Lessons from the Madoff mess

Lessons from the Madoff mess

Jewish leaders around the country are still trying to gauge the damage caused by the $50 billion securities fraud scheme of Bernard Madoff.
That’s understandable. The alleged damage caused by Madoff, the founder of Bernard L. Madoff Investment Securities LLC (and let’s remember he’s still due his day in court), has already forced two Jewish foundations to close and crippled many more.
And while no Pittsburgh Jewish organization appears to be affected, that doesn’t mean Jewish Pittsburgh is immune from the scandal. Our community does not exist in a vacuum; what hurts the greater Jewish community hurts us as well.
Many Pittsburghers send their kids to Yeshiva University, where Madoff was on the board of trustees. That school reportedly lost $100 million in the scandal. How will that affect financial aid? Course offerings? Admissions? We can’t say, and, so far, Yeshiva isn’t talking much.

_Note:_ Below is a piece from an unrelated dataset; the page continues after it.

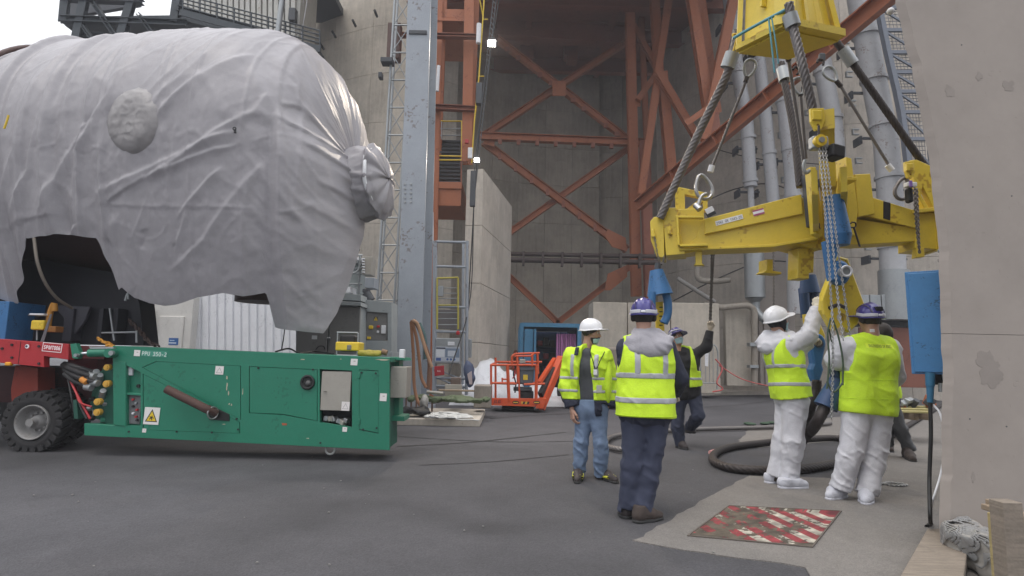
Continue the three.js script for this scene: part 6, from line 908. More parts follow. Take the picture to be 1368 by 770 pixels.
{
  const D = 8.3, t = thing('rope_socket', 'dark blue rope socket hanging behind the white helmet', 'socket'); part('socket_cone', [rod(pt(1080, 368, D), pt(1082, 392, D), .10, 20, .14)], M.blueDark, t); part('socket_arm', [rod(pt(1088, 392, D), pt(1086, 424, D), .06, 14)], M.blueDark, t); part('socket_arm', [rod(pt(1075, 392, D - .1), pt(1077, 420, D - .1), .06, 14)], M.blueDark, t); part('socket_body', plate(xy([[1074, 384], [1092, 384], [1088, 424], [1078, 424]], D), .2, V(0, 0, -D - .1), X, Y, [], .03), M.blueDark, t);
  const E = 7.0, k = thing('link_plate', 'smaller yellow link plate above the low blue socket', 'link'); part('plate', plate(xy([[1076, 420], [1092, 420], [1104, 448], [1102, 472], [1092, 478], [1082, 470]], E + .15), .1, V(0, 0, -E - .2), X, Y, [], .02), M.yellow, k);
  const s = thing('rope_socket', 'blue rope socket with round eye beside the white coverall', 'socket'); const o = []; for (let i = 0; i <= 20; i++) { const a = -.4 - i / 20 * (Math.PI * 2 - 2.3) * -1 + Math.PI * .0; o.push([1093 + 11 * Math.cos(a + 2.6 + .3), 459 + 13 * Math.sin(a + 2.6 + .3)]); } part('socket_eye', plate(xy([...o, [1099, 486], [1101, 494], [1096, 510], [1087, 510], [1084, 494], [1087, 486]], E), .13, V(0, 0, -E - .06), X, Y, [disc(1093, 459, 5, E)], .02), M.blue, s); part('pin', (() => { const p = pt(1093, 459, E); return xf(new THREE.CylinderGeometry(.05, .05, .16, 16), p.x, p.y, p.z - .05, Math.PI / 2); })(), M.greyDark, s);
  part('rope_tail', rope([pt(1091.5, 508, E), pt(1091, 520, E), pt(1084, 545, E), gr(1066, 566, .06)], .05, 6, .35, 20, .02), M.wireDark, s);
  const F = 6.0, d = thing('rope_socket', 'dark blue rope socket resting low between the two white coveralls', 'socket'); part('socket_cone', rod(pt(1119, 508, F), pt(1103, 544, F), .075, 20, .115), M.blueDark, d); part('socket_arm', rod(pt(1112, 486, F), pt(1119, 510, F), .05, 14), M.blueDark, d); part('socket_arm', rod(pt(1124, 490, F), pt(1122, 512, F), .045, 14), M.blueDark, d);
  part('rope_tail', rope([pt(1103, 543, F), pt(1093, 562, F), gr(1072, 590, .1).lerp(pt(1072, 590, F), .5), gr(1052, 618, .06)], .055, 6, .35, 20, .02), M.wireDark, d);
}
// ropes lying on the ground
const GR = (a) => a.map(([x, y]) => gr(x, y, .055));
wireRope('big dark wire rope coiled in a loop on the asphalt behind the coveralls', GR([[1160, 592], [1120, 586], [1065, 588], [1022, 592], [976, 598], [955, 607], [956, 618], [980, 626], [1022, 629], [1070, 627], [1120, 619], [1150, 610], [1180, 590], [1215, 568], [1258, 542]]), .05, null, M.wireDark);
wireRope('long wire rope lying across the asphalt behind the blue trousers', GR([[856, 596], [832, 601], [815, 598], [810, 590], [826, 582], [880, 577], [930, 574], [1035, 571], [1080, 569], [1110, 566]]), .038);
solo('rope_end_tag', 'small red-tipped tag on the coil of dark rope', 'tag', rod(gr(949, 605, .07), gr(956, 603, .07), .03, 10), mat([.7, .35, .33], {}));
// ================================================================ blue cabinet and cables by the pillar wall
{
  const t = thing('blue_cabinet', 'tall blue electrical cabinet hanging at the edge of the pillar wall', 'cabinet'), p = pt(1243, 431, 4.55), yaw = -.60, m = mat([.05, .19, .40], { t: 'rusty', s: .6, rough: .4 }), h = pt(1238, 363, 4.55).y - pt(1238, 500, 4.55).y;
  part('body', rbox(.285, h, .12, .006, p.x, p.y, p.z, 0, yaw, .01), m, t); const f = V(Math.sin(yaw), 0, Math.cos(yaw)), s = V(Math.cos(yaw), 0, -Math.sin(yaw)); const q = p.clone().addScaledVector(f, .066); part('door', rbox(.262, h - .03, .02, .006, q.x + s.x * .008, q.y, q.z + s.z * .008, 0, yaw, .01), m, t); const b = p.clone().addScaledVector(s, .15).addScaledVector(f, -.03); part('wall_bracket', [box(.1, .05, .05, b.x, b.y + .2, b.z, 0, yaw), box(.1, .05, .05, b.x, b.y - .2, b.z, 0, yaw)], M.galv, t);
  const k = thing('power_plug', 'blue industrial plug under the blue cabinet with black cable', 'plug'), D = 4.5; part('plug', [rod(pt(1243, 516, D), pt(1243, 538, D), .026, 18, .02), rod(pt(1243, 498, D), pt(1243, 516, D), .033, 18, .03)], mat([.025, .14, .26], {}), k); part('socket', [rod(pt(1252, 500, D + .05), pt(1254, 514, D + .05), .03, 12)], M.black, k); part('gland', rod(pt(1257, 512, D), pt(1257, 524, D), .016, 10), M.galv, k); part('cable', tube([pt(1243, 538, D), pt(1244, 580, D), pt(1242, 640, D), pt(1243, 690, 4.35), gr(1243, 700, .014), gr(1238, 704, .014)], .014, 8, 60), M.black, k);
  solo('white_cable', 'thin pale cable curving down beside the pillar wall', 'cable', tube([pt(1247, 541, D), pt(1256, 552, D - .05), pt(1262, 590, D - .1), pt(1258, 630, D - .1), pt(1247, 668, D - .1), gr(1243, 698, .012)], .008, 8, 60), M.white);
  const c = thing('wall_conduit', 'thin conduits and clips along the edge of the pillar wall', 'conduit'); part('conduit', tube([pt(1257, 318, 4.7), pt(1262, 380, 4.7), pt(1262, 440, 4.7), pt(1260, 520, 4.7)], .018, 8, 30), M.galv, c); for (const y of [332, 345, 382, 412, 452, 478]) part('clip', pbox(1257, y, 1263, y + 5, 4.66, .04), y % 3 ? M.galv : M.greyDark, c); part('yellow_tag', pbox(1259, 430, 1264, 458, 4.6, .02), M.safety, c);
  solo('wall_lamp', 'small round white lamp on the pillar wall near the top', 'lamp', [(() => { const p = pt(1190, 15, 6); return xf(new THREE.SphereGeometry(.038, 18, 12), p.x, p.y, p.z); })()], M.white);
}
{ // timber and wrapped stuff in the bottom right corner
  const h = .12, q = (poly, y, th) => { const p = poly.map(([x, yy]) => gr(x, yy, y)), s = new THREE.Shape(p.map((v) => new THREE.Vector2(v.x, -v.z))), g = new THREE.ExtrudeGeometry(s, { depth: th - .008, bevelEnabled: true, bevelThickness: .004, bevelSize: .004, bevelSegments: 1 }); g.rotateX(-Math.PI / 2); g.translate(0, y - th + .004, 0); return g; };
  const t = thing('plywood_board', 'flat grey plywood board on battens in the bottom right corner', 'board'); part('board', q([[1240, 707], [1296, 707], [1284, 790], [1192, 790]], h, .05), M.woodOld, t); part('batten', q([[1236, 716], [1294, 716], [1292, 730], [1230, 730]], .07, .065), M.wood, t); part('batten', q([[1214, 760], [1286, 760], [1285, 780], [1204, 780]], .07, .065), M.wood, t);
  const b = thing('wrapped_bag', 'grey cement bag in torn clear plastic beside the plywood board', 'bag'); const c = gr(1318, 745, .1); c.y = .13; const f = (x, y, z) => { const dx = Math.abs(x - c.x) - .07, dy = Math.abs(y - c.y) - .08, dz = Math.abs(z - c.z) - .20; return Math.hypot(Math.max(dx, 0), Math.max(dy, 0), Math.max(dz, 0)) + Math.min(0, Math.max(dx, dy, dz)) - .05 - .03 * noise3(x * 9, y * 9, z * 9) - .006 * noise3(x * 20, y * 20, z * 20); }; part('bag', sdf(f, [c.x - .2, c.y - .2, c.z - .34], [c.x + .2, c.y + .2, c.z + .34], .012), mat([.34, .32, .29], { t: 'cloth', s: .4 }), b);
  const f2 = (x, y, z) => Math.abs(f(x, y, z) - .012 - .008 * ridge(x * 8, y * 8, z * 8)) - .004; part('wrapping', sdf((x, y, z) => Math.max(f2(x, y, z), .1 - (y - c.y) - .12 + .08 * noise3(x * 9, 1, z * 9) - .0, (x - c.x) - .06), [c.x - .22, c.y - .22, c.z - .36], [c.x + .22, c.y + .22, c.z + .36], .009), M.plastic, b);
  const w = thing('timber_post', 'upright timber offcuts with a yellow edge in the bottom right corner', 'timber'); const D = 3.35; part('post', pbox(1345, 672, 1372, 800, D, .1, .006), M.woodOld, w); part('post', pbox(1340, 690, 1345, 800, D + .03, .09, .006), mat([.40, .33, .16], { t: 'wood', s: .5 }), w); part('block', pbox(1333, 680, 1347, 688, D + .08, .12, .006), M.wood, w); part('block', pbox(1335, 672, 1342, 680, D + .1, .1, .006), M.wood, w); part('post', pbox(1372, 690, 1400, 800, D, .1, .006), M.wood, w);
}
{ // odds and ends by the door
  const t = thing('wooden_pallet', 'low yellowish pallet in front of the brown door', 'pallet'); const D = 10.5; for (let i = 0; i < 3; i++) part('board', pbox(1196, 543 + i * 3.4, 1246, 545.6 + i * 3.4, D - i * .28, .2, .006), mat([.42, .38, .16], { t: 'wood', s: .6 }), t); for (const x of [1203, 1222, 1240]) part('block', pbox(x, 550, x + 6, 562, D - .4, .5, .006), M.wood, t);
  const s = thing('clutter_pile', 'small pile of orange and grey fittings on the pallet', 'fittings'); for (let i = 0; i < 9; i++) { const p = pt(rr(1205, 1248), rr(534, 542), D); part('fitting', xf(i % 2 ? rbox(rr(.1, .25), rr(.06, .12), .1, .02, 0, 0, 0) : new THREE.CylinderGeometry(.05, .06, rr(.08, .2), 10), p.x, p.y, p.z, rr(0, 1), rr(0, 3), rr(0, 1)), [mat([.4, .12, .04], {}), M.galv, M.greyDark][i % 3], s); }
  const g = thing('green_rags', 'small green rags lying by the ground patch', 'rags'); for (const [x, y] of [[1000, 566], [1004, 567], [1022, 566], [1030, 565]]) part('rag', (() => { const q = gr(x, y, .03), m = new THREE.IcosahedronGeometry(.09, 1); m.scale(1.2, .35, .8); m.translate(q.x, q.y, q.z); return m; })(), mat([.03, .07, .035], { t: 'cloth' }), g);
}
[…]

Could individuals living in Pittsburgh have invested through Madoff? And if they did, will they now reduce their giving to Jewish charities to make up for their personal losses? Again, it’s too soon to say.
As John Ruskay, executive vice president and CEO of the UJA-Federation of New York, told JTA, “Already in the context of a very challenging economic environment, this will present another significant difficulty. We don’t know yet the extent of the wreckage.”

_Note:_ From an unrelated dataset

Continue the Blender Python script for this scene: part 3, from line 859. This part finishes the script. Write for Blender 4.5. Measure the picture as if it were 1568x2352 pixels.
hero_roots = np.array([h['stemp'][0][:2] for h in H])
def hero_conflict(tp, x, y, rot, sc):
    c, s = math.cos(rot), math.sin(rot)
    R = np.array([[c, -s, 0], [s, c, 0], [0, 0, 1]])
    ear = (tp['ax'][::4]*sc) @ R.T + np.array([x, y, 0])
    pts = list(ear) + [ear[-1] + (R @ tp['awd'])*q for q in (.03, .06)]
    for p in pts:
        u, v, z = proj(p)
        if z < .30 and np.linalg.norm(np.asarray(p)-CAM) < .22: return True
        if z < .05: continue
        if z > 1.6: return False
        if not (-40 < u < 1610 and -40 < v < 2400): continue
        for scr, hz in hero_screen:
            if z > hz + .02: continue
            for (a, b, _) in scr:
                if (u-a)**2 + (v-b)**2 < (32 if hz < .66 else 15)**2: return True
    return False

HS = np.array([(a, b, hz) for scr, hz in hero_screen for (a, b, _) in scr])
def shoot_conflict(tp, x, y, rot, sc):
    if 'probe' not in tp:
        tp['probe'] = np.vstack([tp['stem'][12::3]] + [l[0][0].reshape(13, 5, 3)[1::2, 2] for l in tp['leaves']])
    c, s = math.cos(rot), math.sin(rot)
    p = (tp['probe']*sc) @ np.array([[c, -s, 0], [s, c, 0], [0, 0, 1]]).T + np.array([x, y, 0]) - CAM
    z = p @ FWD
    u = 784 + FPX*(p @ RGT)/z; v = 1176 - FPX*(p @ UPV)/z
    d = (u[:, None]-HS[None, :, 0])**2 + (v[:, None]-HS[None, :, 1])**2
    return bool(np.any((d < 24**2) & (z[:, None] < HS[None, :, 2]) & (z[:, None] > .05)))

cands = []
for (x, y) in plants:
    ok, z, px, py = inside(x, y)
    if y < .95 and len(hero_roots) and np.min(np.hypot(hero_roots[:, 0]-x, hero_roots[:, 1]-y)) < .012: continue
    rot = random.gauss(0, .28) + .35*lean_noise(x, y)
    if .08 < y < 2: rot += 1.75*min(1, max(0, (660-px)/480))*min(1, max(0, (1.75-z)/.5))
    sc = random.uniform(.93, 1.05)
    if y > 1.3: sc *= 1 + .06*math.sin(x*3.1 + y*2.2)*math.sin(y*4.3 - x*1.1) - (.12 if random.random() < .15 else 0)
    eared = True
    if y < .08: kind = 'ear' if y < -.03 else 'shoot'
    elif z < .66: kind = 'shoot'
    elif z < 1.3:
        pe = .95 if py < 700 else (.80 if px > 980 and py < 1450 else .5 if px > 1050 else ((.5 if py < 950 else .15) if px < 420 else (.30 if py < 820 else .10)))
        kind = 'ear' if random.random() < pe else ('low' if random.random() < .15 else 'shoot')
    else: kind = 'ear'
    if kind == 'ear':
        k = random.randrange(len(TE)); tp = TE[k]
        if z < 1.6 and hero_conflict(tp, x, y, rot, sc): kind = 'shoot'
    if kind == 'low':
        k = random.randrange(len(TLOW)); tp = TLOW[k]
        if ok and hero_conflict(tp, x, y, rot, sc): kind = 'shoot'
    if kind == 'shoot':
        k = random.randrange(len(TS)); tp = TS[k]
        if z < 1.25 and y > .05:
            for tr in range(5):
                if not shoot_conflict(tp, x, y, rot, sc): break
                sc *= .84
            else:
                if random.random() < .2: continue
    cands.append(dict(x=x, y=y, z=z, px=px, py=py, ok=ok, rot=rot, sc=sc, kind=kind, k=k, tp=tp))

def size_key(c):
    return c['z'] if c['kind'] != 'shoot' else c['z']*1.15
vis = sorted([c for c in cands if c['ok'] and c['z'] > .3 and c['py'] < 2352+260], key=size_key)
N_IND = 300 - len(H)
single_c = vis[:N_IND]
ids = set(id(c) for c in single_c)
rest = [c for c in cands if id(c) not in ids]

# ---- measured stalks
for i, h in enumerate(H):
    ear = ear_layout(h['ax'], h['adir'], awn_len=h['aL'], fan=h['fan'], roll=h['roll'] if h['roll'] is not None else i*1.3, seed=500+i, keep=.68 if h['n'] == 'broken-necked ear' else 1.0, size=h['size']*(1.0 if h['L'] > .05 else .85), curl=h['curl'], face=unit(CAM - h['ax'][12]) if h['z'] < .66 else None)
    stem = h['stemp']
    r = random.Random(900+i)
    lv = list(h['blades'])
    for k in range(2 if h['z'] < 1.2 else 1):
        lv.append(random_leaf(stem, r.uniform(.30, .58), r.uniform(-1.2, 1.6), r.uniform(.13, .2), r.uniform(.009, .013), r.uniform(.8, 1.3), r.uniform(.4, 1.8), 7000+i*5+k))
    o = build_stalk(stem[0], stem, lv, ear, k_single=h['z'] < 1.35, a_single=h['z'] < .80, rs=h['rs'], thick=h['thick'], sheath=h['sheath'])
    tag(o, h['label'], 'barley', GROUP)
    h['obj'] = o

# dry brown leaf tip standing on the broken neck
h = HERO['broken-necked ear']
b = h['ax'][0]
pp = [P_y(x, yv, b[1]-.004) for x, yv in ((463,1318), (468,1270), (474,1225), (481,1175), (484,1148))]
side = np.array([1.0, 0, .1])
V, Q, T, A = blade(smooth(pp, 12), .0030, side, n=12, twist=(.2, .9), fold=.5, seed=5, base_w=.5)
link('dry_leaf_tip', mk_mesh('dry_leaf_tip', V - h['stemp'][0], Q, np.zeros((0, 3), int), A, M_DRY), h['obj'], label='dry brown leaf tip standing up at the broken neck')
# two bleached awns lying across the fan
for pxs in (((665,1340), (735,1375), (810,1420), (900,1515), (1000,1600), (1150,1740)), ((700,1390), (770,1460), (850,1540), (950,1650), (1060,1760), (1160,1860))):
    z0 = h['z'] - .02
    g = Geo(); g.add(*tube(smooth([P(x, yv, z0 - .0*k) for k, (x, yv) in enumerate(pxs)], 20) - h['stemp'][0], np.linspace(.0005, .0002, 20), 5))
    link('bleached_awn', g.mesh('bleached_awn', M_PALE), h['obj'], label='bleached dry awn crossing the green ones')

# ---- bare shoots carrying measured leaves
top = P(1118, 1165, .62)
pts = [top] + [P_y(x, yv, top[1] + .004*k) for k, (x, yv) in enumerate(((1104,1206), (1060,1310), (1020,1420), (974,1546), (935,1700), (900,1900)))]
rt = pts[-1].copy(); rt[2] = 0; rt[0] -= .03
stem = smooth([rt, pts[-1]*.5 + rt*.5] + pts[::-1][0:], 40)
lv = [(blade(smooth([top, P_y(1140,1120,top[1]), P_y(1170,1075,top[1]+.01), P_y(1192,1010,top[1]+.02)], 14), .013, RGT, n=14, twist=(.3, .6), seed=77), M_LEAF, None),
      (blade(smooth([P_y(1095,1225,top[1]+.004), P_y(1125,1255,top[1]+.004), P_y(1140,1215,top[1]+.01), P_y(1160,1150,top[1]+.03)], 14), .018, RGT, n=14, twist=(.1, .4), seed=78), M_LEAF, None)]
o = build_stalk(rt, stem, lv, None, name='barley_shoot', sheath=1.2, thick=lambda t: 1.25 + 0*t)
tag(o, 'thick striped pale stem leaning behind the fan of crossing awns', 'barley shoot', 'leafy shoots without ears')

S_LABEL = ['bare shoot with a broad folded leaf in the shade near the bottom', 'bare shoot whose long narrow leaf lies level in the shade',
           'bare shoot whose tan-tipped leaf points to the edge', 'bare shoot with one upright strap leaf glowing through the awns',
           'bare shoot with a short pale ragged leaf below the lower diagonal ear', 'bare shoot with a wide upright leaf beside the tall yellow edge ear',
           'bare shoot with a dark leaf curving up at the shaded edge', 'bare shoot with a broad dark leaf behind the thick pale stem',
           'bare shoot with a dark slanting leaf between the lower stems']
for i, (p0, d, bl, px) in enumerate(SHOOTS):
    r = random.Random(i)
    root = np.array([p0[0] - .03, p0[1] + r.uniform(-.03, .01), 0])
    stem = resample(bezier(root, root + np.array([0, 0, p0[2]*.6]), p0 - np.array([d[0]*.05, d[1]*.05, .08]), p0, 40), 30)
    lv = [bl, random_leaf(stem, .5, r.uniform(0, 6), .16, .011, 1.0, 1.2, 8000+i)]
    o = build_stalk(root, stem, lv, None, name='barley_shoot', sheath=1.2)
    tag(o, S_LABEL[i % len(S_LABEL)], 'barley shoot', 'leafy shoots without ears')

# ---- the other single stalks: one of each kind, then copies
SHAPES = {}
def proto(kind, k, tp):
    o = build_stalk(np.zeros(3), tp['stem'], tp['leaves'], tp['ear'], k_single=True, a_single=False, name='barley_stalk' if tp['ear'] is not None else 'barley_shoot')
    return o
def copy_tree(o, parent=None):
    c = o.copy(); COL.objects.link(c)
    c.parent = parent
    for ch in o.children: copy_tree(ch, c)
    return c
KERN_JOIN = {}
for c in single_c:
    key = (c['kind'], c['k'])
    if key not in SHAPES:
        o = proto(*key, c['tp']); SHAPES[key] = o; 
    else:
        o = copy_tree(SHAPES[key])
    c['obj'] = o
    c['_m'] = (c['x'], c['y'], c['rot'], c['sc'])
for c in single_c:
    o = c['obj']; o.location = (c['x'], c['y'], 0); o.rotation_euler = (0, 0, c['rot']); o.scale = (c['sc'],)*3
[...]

Ditto. But we do know some of the lessons that should be learned.
We have been amazed to learn how extensively some organizations and individuals invested through Madoff. Even if he were an honest broker, no one should invest so heavily through one source.
Clearly, investors should have asked more questions: How do your fund managers make investments? With whom? Can they answer all your questions (and do you ask them?) Answers to those questions could have been red flags.
The toughest lesson to learn is that a man with such a mentsch-like reputation in the Jewish world could now be responsible for such financial tsores. But such is the case. We must do due diligence when deciding with whom to leave our money, and our final choice may not always be a landsman.
A word of assurance: Our community is strong, and will somehow weather this storm no matter how rough it gets in the short term. But if we emerge from this no wiser for the experience, then shame on us.